To-night, then, in this moment of a complete cycle in my history, I would like to think the advancement we have made in this country is consolidated and permanent. Is it? Apart from the fact that the arrangements for this country exist under the Treaty of Versailles, a treaty largely inoperative on account of divergence in the Entente, do we yet realize that a good deal of the recent rebellion is a national movement in a country extraordinarily hard to contain with a depleted army? Is it yet fully realized that for the first time in the history of an Empire we have in this country—mandate though it be—a nursling territory with every flank, except a mile or two of sea, politically open?

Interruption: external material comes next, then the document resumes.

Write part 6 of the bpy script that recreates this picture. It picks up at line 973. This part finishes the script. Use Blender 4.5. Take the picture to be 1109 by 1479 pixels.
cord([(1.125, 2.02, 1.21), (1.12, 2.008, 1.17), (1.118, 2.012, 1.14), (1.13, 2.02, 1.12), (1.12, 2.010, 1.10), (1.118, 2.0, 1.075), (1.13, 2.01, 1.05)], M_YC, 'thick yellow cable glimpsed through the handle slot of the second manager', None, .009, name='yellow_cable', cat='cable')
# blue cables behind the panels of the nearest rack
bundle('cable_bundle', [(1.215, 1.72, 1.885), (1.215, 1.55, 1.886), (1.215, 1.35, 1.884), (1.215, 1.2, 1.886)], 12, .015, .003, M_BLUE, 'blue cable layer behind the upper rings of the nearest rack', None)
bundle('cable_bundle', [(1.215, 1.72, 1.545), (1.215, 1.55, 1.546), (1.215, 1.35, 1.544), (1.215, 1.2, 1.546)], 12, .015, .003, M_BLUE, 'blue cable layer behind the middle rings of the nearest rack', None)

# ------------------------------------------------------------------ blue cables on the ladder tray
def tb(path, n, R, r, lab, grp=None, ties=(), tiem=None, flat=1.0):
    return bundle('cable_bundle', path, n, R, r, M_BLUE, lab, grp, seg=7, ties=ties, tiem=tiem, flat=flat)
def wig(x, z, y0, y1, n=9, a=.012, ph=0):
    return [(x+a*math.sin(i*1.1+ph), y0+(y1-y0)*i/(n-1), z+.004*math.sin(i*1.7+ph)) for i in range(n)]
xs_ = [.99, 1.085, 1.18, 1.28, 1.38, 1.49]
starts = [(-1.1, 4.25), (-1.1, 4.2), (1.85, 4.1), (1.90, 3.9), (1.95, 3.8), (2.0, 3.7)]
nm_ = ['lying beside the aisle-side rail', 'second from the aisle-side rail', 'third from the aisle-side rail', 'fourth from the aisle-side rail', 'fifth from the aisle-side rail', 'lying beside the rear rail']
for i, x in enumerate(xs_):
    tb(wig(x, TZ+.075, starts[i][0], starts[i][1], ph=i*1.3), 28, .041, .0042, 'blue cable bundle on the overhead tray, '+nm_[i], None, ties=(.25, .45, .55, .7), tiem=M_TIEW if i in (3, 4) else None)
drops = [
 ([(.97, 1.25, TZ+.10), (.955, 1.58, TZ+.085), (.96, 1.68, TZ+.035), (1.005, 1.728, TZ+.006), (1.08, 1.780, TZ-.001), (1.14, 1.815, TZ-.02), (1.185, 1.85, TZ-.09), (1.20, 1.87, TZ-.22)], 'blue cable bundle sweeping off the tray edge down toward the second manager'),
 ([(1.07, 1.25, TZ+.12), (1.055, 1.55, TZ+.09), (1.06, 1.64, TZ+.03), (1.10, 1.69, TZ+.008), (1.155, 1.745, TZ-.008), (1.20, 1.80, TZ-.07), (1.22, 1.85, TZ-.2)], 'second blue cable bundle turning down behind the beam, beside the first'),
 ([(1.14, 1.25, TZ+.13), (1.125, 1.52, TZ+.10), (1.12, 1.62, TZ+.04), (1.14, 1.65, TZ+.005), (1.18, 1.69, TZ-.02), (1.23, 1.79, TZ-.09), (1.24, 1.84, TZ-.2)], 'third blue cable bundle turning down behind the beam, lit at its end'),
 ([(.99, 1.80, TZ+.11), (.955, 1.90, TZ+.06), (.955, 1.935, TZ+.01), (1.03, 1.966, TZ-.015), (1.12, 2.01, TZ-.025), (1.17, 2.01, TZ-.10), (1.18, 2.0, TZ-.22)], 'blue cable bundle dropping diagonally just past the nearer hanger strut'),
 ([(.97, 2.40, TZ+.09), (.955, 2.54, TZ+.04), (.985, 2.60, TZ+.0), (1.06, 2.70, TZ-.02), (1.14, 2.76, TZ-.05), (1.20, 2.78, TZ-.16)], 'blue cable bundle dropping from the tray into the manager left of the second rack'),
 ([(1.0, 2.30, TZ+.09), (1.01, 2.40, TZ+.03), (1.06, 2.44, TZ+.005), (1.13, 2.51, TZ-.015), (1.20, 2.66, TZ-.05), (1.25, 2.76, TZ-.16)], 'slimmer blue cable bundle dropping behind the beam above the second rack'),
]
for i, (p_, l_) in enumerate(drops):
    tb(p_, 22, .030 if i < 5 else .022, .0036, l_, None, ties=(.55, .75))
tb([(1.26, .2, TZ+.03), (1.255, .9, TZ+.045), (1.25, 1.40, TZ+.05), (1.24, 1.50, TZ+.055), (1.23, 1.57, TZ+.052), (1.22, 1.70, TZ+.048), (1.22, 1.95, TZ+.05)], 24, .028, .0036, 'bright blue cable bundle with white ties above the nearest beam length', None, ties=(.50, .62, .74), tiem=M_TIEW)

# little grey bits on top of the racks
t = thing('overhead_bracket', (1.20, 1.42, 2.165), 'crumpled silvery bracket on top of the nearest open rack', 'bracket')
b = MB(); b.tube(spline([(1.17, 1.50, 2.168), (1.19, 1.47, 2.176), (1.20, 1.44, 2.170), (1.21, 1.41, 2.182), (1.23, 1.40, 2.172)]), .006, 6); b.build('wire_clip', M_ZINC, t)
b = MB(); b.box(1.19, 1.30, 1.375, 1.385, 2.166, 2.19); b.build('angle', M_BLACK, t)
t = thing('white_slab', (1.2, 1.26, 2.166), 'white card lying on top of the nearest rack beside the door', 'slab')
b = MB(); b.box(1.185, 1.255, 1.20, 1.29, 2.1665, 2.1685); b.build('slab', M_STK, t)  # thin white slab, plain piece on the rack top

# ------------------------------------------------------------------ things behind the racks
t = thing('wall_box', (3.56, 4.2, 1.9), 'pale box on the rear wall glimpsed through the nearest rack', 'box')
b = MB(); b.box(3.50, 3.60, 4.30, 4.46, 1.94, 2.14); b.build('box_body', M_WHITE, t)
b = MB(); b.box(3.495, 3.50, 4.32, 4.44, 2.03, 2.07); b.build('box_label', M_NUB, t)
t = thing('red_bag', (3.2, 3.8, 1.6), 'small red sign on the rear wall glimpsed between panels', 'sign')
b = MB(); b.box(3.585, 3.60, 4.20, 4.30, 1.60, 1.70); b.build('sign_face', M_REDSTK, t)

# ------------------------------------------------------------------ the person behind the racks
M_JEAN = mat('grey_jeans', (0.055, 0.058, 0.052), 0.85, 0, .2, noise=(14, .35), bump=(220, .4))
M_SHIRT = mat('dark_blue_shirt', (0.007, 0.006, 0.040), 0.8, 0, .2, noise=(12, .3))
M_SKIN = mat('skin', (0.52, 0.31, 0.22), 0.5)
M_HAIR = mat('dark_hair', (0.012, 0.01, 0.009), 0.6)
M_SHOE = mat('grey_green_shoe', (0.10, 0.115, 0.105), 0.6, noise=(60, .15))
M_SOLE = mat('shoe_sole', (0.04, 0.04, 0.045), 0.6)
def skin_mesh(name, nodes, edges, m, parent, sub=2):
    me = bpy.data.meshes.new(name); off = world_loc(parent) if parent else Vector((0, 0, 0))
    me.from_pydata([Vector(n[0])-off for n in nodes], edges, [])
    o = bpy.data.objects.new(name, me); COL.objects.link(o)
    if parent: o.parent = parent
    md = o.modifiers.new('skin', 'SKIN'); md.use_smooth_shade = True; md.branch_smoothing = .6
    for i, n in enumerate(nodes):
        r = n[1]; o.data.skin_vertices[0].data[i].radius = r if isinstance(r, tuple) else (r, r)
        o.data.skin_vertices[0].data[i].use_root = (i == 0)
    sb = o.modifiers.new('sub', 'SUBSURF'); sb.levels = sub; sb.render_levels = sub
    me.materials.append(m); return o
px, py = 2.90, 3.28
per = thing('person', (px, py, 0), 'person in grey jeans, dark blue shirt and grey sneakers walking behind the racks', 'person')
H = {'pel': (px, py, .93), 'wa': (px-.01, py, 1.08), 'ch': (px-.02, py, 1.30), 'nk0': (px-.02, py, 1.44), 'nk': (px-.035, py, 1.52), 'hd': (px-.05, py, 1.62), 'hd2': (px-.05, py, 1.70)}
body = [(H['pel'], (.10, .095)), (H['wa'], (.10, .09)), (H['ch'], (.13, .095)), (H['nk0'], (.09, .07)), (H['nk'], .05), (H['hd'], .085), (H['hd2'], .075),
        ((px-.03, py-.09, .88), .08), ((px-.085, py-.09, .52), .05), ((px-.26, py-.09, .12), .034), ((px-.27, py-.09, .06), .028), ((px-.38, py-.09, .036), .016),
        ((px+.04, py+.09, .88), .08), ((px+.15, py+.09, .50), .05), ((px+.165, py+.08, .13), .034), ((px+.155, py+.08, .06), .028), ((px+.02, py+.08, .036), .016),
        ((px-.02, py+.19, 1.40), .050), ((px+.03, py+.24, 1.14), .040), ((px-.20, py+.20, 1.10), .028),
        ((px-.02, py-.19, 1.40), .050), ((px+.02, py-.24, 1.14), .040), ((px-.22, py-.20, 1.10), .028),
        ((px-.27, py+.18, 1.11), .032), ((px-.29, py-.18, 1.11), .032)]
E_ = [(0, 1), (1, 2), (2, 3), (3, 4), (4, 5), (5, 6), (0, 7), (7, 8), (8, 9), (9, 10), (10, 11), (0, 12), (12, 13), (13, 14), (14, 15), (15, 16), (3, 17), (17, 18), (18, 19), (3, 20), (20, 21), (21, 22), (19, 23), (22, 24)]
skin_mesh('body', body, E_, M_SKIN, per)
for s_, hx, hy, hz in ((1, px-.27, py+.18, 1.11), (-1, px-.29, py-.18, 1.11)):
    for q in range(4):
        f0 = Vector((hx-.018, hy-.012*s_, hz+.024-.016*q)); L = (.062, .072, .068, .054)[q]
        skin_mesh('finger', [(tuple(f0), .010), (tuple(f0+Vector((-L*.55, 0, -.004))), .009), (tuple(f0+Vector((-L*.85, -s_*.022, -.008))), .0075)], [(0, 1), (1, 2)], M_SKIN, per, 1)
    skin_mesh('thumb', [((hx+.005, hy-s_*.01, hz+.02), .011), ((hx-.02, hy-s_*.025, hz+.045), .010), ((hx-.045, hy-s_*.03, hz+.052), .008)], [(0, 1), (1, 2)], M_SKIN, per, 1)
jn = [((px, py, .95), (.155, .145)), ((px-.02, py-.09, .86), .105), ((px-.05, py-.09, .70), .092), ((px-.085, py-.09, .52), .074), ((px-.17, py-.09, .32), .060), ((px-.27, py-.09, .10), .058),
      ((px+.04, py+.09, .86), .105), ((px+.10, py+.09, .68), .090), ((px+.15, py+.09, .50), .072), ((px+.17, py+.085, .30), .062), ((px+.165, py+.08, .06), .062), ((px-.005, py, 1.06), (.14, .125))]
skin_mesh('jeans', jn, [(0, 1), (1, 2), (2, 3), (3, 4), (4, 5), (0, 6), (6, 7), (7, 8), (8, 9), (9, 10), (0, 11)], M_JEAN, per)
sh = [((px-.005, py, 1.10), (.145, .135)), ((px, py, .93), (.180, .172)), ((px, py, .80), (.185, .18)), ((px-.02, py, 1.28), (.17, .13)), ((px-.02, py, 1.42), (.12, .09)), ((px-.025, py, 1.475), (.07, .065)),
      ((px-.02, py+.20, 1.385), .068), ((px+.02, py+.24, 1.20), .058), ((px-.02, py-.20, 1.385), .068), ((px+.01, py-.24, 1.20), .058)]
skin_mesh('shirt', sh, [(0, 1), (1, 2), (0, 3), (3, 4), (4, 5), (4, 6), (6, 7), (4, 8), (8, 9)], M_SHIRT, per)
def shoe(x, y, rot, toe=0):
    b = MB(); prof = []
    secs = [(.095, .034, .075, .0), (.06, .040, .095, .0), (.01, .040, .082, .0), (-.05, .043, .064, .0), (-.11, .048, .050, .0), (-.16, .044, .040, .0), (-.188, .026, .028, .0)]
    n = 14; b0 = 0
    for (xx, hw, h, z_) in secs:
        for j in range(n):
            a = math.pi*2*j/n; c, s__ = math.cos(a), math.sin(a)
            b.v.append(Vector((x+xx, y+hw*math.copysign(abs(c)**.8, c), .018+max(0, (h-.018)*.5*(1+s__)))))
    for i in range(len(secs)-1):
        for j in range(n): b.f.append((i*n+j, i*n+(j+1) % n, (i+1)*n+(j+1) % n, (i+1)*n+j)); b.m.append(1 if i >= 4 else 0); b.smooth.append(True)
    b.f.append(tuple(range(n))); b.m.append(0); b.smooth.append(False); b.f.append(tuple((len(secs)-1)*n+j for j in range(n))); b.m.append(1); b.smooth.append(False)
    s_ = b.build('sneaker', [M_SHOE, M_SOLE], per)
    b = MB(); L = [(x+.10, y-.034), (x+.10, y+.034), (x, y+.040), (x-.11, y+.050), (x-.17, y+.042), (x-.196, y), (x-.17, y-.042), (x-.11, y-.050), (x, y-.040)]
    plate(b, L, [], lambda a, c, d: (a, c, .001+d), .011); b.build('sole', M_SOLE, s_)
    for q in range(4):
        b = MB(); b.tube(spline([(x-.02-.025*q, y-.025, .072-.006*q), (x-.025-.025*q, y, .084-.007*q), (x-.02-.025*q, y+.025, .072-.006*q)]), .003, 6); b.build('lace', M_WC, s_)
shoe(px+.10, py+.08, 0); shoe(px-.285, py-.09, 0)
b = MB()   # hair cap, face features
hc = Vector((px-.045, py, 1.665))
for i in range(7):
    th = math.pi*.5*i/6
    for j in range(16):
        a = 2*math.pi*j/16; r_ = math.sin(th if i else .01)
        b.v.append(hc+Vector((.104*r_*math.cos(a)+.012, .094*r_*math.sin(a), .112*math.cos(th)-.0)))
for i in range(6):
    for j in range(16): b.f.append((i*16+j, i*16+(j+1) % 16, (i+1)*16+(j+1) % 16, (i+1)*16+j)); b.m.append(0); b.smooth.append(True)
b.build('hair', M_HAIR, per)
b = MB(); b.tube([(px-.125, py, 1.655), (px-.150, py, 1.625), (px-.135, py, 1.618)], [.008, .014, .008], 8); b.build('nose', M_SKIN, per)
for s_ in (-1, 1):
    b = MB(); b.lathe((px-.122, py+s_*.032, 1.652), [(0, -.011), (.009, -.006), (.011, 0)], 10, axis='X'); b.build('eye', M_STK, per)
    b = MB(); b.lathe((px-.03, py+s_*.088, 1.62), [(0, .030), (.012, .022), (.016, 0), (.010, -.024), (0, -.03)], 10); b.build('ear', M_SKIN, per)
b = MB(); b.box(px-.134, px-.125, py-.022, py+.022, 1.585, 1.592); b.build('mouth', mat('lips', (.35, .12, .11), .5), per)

On one side awakened Russia, adjoining Persia of grandee or gentleman bandit government; on the north, the hornet's nest of the Highlands of Kurdistan; on the west, the illimitable eternity of the Arab's desert.

Adequate garrisoning is out of the question for financial reasons, and we are just realizing here, as in Ireland, that to conquer a country is one thing and to police it another. General Townshend's advance represented the high-water mark of his conquest—until he was cut off! But now "they are all about us." To impose any programme on these people—as is the case also with the Turks—which they do not absolutely endorse, must involve policing. How earnestly did people at the Armistice, who knew Turkey and Turkish intrigues, urge this fact on our advisers at home! And now, two years afterwards, I see that the Treaty of Sèvres is to be modified in favour of the Turks. How very clearly this was foreseen as inevitable by some of us! The desert and Mohammedan question must be examined ab initio. It should not be contingent on or sequential to other matters of European politics—because it is of a different world.